Material supplied ::
======

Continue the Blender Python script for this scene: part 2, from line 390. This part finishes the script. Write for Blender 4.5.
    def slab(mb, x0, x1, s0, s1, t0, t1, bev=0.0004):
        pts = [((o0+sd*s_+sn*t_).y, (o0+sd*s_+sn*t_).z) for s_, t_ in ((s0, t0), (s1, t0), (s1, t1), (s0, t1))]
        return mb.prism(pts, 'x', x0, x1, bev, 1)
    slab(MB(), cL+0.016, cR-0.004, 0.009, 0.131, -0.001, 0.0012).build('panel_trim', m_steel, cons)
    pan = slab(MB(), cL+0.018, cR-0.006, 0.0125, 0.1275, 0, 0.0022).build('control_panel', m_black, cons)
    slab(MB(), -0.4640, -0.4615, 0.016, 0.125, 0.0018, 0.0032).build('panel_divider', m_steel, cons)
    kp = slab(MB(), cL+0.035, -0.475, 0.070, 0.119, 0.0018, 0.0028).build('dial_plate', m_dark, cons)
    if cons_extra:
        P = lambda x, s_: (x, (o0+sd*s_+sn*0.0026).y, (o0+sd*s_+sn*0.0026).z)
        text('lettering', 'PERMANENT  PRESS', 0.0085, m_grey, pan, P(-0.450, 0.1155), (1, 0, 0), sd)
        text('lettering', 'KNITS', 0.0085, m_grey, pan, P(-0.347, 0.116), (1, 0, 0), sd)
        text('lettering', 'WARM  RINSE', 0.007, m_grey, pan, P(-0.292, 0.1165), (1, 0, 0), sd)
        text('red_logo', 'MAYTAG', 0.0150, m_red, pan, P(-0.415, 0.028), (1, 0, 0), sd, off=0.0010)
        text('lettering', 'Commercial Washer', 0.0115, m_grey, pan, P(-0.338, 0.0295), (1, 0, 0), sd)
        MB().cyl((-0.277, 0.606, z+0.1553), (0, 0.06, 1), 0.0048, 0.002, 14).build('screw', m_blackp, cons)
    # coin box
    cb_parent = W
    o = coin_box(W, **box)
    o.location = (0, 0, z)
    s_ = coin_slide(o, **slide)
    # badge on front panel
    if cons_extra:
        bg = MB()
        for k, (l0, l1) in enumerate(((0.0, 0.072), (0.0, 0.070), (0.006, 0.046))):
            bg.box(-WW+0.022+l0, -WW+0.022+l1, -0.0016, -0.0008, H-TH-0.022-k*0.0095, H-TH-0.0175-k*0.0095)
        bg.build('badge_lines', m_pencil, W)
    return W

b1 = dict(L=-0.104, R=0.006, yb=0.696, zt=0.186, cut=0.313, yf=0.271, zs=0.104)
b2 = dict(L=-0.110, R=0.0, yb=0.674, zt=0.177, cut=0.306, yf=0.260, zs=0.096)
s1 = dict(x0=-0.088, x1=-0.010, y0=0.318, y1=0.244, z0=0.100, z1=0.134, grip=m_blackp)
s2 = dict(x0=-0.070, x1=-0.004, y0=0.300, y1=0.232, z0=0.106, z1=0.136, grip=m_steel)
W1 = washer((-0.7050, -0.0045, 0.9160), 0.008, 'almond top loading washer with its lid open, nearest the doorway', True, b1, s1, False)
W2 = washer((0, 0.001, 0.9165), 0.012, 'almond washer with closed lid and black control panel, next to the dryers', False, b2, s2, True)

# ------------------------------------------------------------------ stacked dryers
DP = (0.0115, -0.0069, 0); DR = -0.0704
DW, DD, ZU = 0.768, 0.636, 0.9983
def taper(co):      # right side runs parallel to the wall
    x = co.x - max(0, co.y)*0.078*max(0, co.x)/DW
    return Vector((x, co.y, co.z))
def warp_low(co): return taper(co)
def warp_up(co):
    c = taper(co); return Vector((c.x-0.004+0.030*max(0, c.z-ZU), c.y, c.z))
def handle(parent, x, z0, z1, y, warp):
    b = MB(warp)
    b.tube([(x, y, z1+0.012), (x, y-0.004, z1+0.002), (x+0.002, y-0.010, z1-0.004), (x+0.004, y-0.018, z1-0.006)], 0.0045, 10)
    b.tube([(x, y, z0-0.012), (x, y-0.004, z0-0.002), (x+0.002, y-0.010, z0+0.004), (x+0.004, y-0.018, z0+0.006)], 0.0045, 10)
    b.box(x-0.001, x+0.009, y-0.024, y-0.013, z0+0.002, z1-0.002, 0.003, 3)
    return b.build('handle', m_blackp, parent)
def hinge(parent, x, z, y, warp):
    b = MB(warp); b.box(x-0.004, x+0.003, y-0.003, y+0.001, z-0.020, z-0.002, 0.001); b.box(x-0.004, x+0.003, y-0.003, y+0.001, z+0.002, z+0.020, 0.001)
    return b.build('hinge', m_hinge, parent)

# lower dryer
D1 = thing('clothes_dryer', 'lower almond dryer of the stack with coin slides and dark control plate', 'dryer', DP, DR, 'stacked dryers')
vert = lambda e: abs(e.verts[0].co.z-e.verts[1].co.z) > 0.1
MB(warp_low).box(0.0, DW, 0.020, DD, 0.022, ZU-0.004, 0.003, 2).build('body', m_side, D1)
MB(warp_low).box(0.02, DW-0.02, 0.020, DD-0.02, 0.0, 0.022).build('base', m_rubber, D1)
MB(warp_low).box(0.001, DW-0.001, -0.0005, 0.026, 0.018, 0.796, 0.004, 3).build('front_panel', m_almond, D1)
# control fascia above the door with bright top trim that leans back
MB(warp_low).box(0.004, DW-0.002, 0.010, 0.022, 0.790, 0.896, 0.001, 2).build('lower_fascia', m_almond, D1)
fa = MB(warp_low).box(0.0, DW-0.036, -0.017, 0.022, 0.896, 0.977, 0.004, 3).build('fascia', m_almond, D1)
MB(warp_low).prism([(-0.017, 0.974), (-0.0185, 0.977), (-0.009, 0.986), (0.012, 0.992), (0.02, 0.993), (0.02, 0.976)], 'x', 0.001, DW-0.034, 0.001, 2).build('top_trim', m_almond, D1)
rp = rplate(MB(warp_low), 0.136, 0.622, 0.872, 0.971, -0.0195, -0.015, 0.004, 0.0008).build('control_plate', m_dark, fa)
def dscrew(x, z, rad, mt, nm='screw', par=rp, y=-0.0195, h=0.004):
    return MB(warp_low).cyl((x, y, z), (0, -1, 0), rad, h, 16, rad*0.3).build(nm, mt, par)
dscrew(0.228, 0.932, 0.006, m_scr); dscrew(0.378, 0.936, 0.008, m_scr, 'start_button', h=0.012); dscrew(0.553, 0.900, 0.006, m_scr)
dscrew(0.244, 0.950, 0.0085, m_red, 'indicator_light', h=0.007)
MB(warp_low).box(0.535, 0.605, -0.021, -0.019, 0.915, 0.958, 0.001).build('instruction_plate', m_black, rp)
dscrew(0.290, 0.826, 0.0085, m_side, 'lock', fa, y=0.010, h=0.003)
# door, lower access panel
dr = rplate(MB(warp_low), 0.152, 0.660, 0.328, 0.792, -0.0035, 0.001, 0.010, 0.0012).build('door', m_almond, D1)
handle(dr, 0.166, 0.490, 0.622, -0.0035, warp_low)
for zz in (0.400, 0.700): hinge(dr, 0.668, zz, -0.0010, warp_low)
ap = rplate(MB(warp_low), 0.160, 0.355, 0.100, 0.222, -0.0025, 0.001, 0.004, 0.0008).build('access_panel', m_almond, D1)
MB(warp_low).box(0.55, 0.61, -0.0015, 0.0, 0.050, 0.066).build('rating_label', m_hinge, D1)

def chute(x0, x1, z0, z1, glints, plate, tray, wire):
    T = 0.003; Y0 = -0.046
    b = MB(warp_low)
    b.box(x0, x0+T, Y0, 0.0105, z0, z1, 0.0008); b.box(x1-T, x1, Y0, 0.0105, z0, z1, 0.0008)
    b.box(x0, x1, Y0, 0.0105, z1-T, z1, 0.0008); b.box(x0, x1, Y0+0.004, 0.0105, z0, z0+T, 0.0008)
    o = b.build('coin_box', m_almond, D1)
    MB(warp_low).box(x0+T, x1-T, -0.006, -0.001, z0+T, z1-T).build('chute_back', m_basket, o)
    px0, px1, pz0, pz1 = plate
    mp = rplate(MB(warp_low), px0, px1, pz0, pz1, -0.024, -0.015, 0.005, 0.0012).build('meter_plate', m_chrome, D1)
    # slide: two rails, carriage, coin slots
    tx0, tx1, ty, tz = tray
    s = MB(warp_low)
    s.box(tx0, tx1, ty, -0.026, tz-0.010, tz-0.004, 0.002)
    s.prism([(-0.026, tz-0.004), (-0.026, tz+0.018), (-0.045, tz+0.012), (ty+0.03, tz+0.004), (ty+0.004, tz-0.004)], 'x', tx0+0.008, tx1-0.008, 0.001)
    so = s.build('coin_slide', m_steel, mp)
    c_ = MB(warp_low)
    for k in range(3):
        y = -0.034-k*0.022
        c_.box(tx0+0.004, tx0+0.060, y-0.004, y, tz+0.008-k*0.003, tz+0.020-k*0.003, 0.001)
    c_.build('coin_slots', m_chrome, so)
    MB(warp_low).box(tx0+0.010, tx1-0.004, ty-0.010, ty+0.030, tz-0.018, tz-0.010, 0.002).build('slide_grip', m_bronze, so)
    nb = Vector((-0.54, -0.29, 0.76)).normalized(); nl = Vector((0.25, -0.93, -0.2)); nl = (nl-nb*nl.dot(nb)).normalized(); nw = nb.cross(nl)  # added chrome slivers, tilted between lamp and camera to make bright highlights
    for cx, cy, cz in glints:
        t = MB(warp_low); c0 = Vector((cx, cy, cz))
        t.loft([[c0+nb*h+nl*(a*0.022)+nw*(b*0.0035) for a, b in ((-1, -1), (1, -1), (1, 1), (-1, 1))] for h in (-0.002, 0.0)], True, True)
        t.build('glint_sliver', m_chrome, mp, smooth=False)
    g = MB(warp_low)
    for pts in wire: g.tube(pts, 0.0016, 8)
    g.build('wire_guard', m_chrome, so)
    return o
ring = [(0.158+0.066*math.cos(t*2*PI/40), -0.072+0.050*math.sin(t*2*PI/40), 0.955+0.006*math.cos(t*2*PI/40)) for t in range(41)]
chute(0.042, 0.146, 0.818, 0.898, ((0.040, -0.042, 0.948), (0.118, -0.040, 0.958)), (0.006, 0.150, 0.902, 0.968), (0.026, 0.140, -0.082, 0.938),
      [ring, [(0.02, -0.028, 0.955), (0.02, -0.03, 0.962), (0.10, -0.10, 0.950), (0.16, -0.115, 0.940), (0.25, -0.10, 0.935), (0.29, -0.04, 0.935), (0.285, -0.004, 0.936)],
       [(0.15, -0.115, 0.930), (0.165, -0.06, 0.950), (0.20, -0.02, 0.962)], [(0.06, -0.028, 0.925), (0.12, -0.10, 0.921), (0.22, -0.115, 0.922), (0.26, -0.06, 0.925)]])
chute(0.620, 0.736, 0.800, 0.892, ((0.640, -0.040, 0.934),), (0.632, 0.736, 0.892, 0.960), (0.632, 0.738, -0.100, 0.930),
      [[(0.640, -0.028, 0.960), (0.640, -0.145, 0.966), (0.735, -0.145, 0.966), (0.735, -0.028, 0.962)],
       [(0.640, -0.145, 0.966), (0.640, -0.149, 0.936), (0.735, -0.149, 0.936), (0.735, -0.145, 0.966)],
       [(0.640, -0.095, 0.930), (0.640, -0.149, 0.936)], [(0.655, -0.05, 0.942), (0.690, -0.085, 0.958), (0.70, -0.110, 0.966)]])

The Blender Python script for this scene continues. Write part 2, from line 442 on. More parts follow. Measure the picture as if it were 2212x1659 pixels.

======

Set problem :: Copy every line of the listing containing the string "script".

Solved problem ::
Continue the Blender Python script for this scene: part 2, from line 390. This part finishes the script. Write for Blender 4.5.
The Blender Python script for this scene continues. Write part 2, from line 442 on. More parts follow. Measure the picture as if it were 2212x1659 pixels.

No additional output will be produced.